Distribution of the impounded assets, which the United States Supreme Court validated in a decision last week, has enraged the Iranians and threatened to damage the improvement in relations created by the deal reached last July on Iran’s nuclear activities.

The Supreme Court decision affected more than 1,000 Americans — survivors of, and relatives of people killed in, attacks that the American authorities have attributed to Iranian operatives.

The attacks include the 1983 truck bombing of a Marine base in Beirut and a truck bombing in Khobar, Saudi Arabia, in 1996.

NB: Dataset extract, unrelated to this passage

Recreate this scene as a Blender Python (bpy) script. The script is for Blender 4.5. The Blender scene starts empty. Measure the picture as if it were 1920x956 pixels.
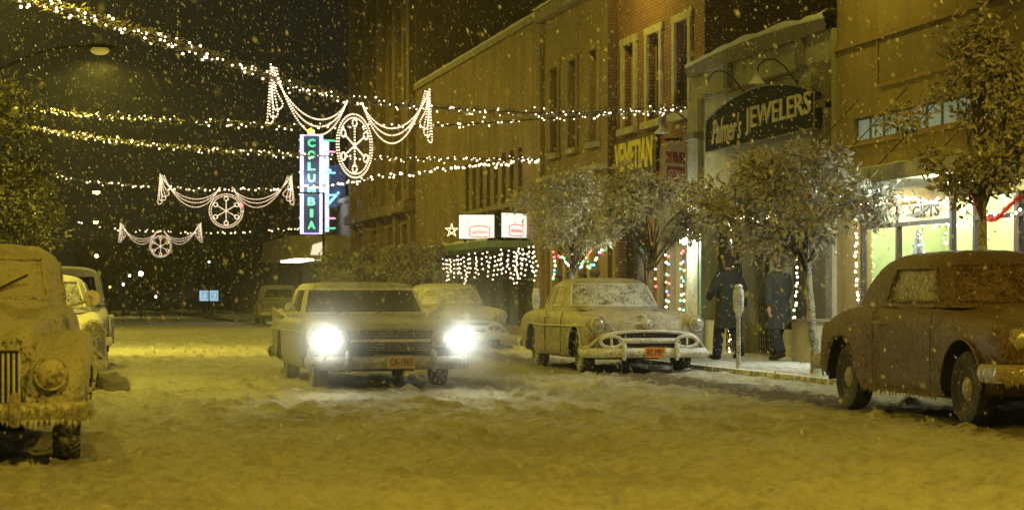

The Iranians have denied responsibility for these attacks and have accused the United States of using them as an excuse to steal their money through the Supreme Court decision.

“We hold the U.S. administration responsible for preservation of Iranian funds, and if they are plundered, we will lodge a complaint with the I.C.J. for reparation,” Iran’s foreign minister, Mohammad Javad Zarif, told reporters on Monday in Tehran. He was referring to the International Court of Justice.

But lawyers said it was unclear whether the court’s jurisdiction would be accepted in such a case.

The United States withdrew its general acceptance of the court’s jurisdiction after losing a landmark case to Nicaragua in 1986 over American intervention in that country.

Lawyers said the court might be able to hear some disputes between Iran and the United States because of their 1955 Treaty of Amity, Economic Relations and Consular Rights, which provided for the court to have jurisdiction.

Others said Iran might have already factored in a negative outcome over the Supreme Court ruling and would continue to protest, but almost certainly would not let the ruling sabotage the far broader nuclear deal, which unfroze billions of dollars’ worth of Iranian money in other countries and terminated or eased a range of economic sanctions.

“The ruling will further chill Iran-U.S. relations, but Tehran still wins a ton from the deal and isn’t about to split,” said Cliff Kupchan, chairman of the Eurasia Group, a Washington-based political risk consulting firm.